▶ Task goal:
Repeat the data that follows, word for word, without the images.

▶ Data segment:
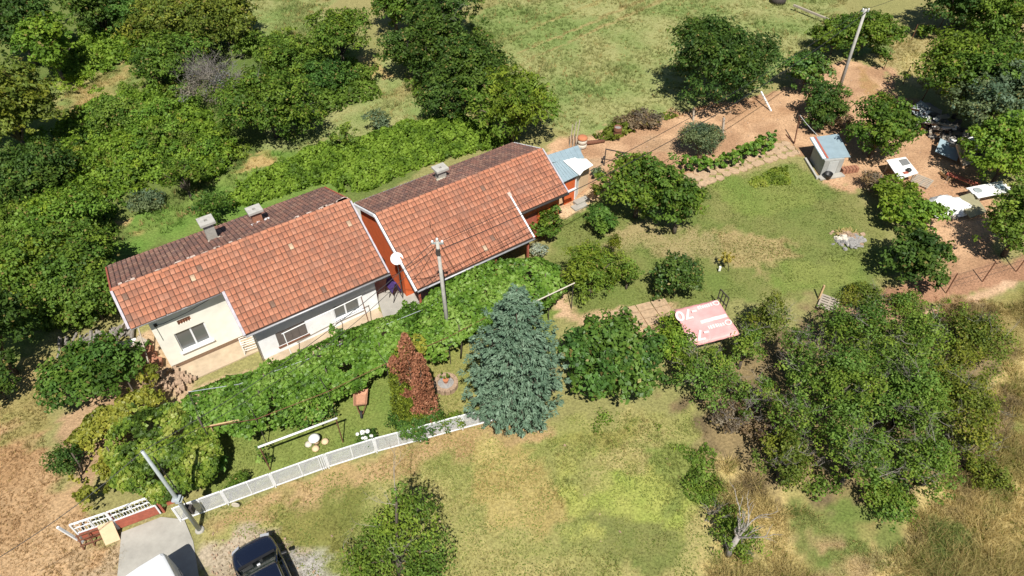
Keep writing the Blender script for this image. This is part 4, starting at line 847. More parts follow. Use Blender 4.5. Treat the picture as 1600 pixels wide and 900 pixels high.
for sx in (-1, 1):
    m = MB(); m.obox((sx*0.957, -1.25, 1.55), (0.006, 0, 0.0), (0, 0.42, 0), (0, 0, 0.28)); m.build("side_window", M['carglass'], V_)
    m = MB(); m.obox((sx*0.958, 0.6, 0.95), (0.006, 0, 0), (0, 1.6, 0), (0, 0, 0.05)); m.build("rub_strip", M['black'], V_)
    m = MB(); m.obox((sx*1.08, -1.75, 1.35), (0.1, 0, 0), (0, 0.06, 0), (0, 0, 0.15)); m.build("mirror", M['black'], V_)
    m = MB(); m.obox((sx*0.42, 2.505, 1.62), (0.33, 0, 0), (0, 0.006, 0), (0, 0, 0.26)); m.build("rear_window", M['carglass'], V_)
    m = MB(); m.obox((sx*0.83, 2.50, 1.0), (0.06, 0, 0), (0, 0.02, 0), (0, 0, 0.22)); m.build("tail_lamp", M['red'], V_)
def wheel(parent, x, y, r=0.33, wd=0.2):
    m = MB(); s = 1 if x > 0 else -1; m.tube([(x-wd/2, y, r), (x+wd/2, y, r)], r, 18); w_ = m.build("wheel", M['tyre'], parent, False)
    m = MB(); m.tube([(x+s*wd*0.49, y, r), (x+s*wd*0.56, y, r)], r*0.64, 14); m.build("rim", M['rim'], w_)
for x in (-0.82, 0.82):
    for y in (-1.9, 1.5): wheel(V_, x, y, 0.34)
a, b = P(372, 896, 0.95), P(431, 863, 0.95); rt = (b-a).normalized(); rt.z = 0; yaw = math.atan2(rt.y, rt.x); fw = Vector((-rt.y, rt.x, 0))
ctr = (a+b)/2-fw*0.78+rt*0.02; ctr.z = 0
K = thing("dark_car", ctr, "dark navy hatchback parked on gravel at the picture's lower edge", "car", None, yaw)
def cring(y, w, z0, zb, zt):
    return [(-w*0.9, y, z0), (w*0.9, y, z0), (w, y, z0+0.22), (w*1.01, y, zb-0.18), (w*0.95, y, zb-0.02), (w*0.6, y, zt), (0, y, zt+0.025), (-w*0.6, y, zt), (-w*0.95, y, zb-0.02), (-w*1.01, y, zb-0.18), (-w, y, z0+0.22)]
o = loft([cring(1.99, 0.52, 0.34, 0.60, 0.60), cring(1.93, 0.68, 0.24, 0.70, 0.71), cring(1.75, 0.80, 0.22, 0.80, 0.80), cring(1.45, 0.87, 0.20, 0.87, 0.88), cring(0.85, 0.89, 0.2, 0.95, 0.97), cring(0.0, 0.90, 0.2, 0.97, 0.98), cring(-1.2, 0.90, 0.2, 0.98, 0.99), cring(-1.85, 0.86, 0.22, 0.98, 0.98), cring(-2.08, 0.78, 0.3, 0.85, 0.86)], "body", 'navy', K)
sb = o.modifiers.new("s", 'SUBSURF'); sb.levels = 1; sb.render_levels = 2
def gring(y, w, z0, zt, tw): return [(-w, y, z0), (w, y, z0), (tw, y, zt-0.05), (tw*0.8, y, zt), (0, y, zt+0.02), (-tw*0.8, y, zt), (-tw, y, zt-0.05)]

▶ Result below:
Keep writing the Blender script for this image. This is part 4, starting at line 847. More parts follow. Use Blender 4.5. Treat the picture as 1600 pixels wide and 900 pixels high.
for sx in (-1, 1):
    m = MB(); m.obox((sx*0.957, -1.25, 1.55), (0.006, 0, 0.0), (0, 0.42, 0), (0, 0, 0.28)); m.build("side_window", M['carglass'], V_)
    m = MB(); m.obox((sx*0.958, 0.6, 0.95), (0.006, 0, 0), (0, 1.6, 0), (0, 0, 0.05)); m.build("rub_strip", M['black'], V_)
    m = MB(); m.obox((sx*1.08, -1.75, 1.35), (0.1, 0, 0), (0, 0.06, 0), (0, 0, 0.15)); m.build("mirror", M['black'], V_)
    m = MB(); m.obox((sx*0.42, 2.505, 1.62), (0.33, 0, 0), (0, 0.006, 0), (0, 0, 0.26)); m.build("rear_window", M['carglass'], V_)
    m = MB(); m.obox((sx*0.83, 2.50, 1.0), (0.06, 0, 0), (0, 0.02, 0), (0, 0, 0.22)); m.build("tail_lamp", M['red'], V_)
def wheel(parent, x, y, r=0.33, wd=0.2):
    m = MB(); s = 1 if x > 0 else -1; m.tube([(x-wd/2, y, r), (x+wd/2, y, r)], r, 18); w_ = m.build("wheel", M['tyre'], parent, False)
    m = MB(); m.tube([(x+s*wd*0.49, y, r), (x+s*wd*0.56, y, r)], r*0.64, 14); m.build("rim", M['rim'], w_)
for x in (-0.82, 0.82):
    for y in (-1.9, 1.5): wheel(V_, x, y, 0.34)
a, b = P(372, 896, 0.95), P(431, 863, 0.95); rt = (b-a).normalized(); rt.z = 0; yaw = math.atan2(rt.y, rt.x); fw = Vector((-rt.y, rt.x, 0))
ctr = (a+b)/2-fw*0.78+rt*0.02; ctr.z = 0
K = thing("dark_car", ctr, "dark navy hatchback parked on gravel at the picture's lower edge", "car", None, yaw)
def cring(y, w, z0, zb, zt):
    return [(-w*0.9, y, z0), (w*0.9, y, z0), (w, y, z0+0.22), (w*1.01, y, zb-0.18), (w*0.95, y, zb-0.02), (w*0.6, y, zt), (0, y, zt+0.025), (-w*0.6, y, zt), (-w*0.95, y, zb-0.02), (-w*1.01, y, zb-0.18), (-w, y, z0+0.22)]
o = loft([cring(1.99, 0.52, 0.34, 0.60, 0.60), cring(1.93, 0.68, 0.24, 0.70, 0.71), cring(1.75, 0.80, 0.22, 0.80, 0.80), cring(1.45, 0.87, 0.20, 0.87, 0.88), cring(0.85, 0.89, 0.2, 0.95, 0.97), cring(0.0, 0.90, 0.2, 0.97, 0.98), cring(-1.2, 0.90, 0.2, 0.98, 0.99), cring(-1.85, 0.86, 0.22, 0.98, 0.98), cring(-2.08, 0.78, 0.3, 0.85, 0.86)], "body", 'navy', K)
sb = o.modifiers.new("s", 'SUBSURF'); sb.levels = 1; sb.render_levels = 2
def gring(y, w, z0, zt, tw): return [(-w, y, z0), (w, y, z0), (tw, y, zt-0.05), (tw*0.8, y, zt), (0, y, zt+0.02), (-tw*0.8, y, zt), (-tw, y, zt-0.05)]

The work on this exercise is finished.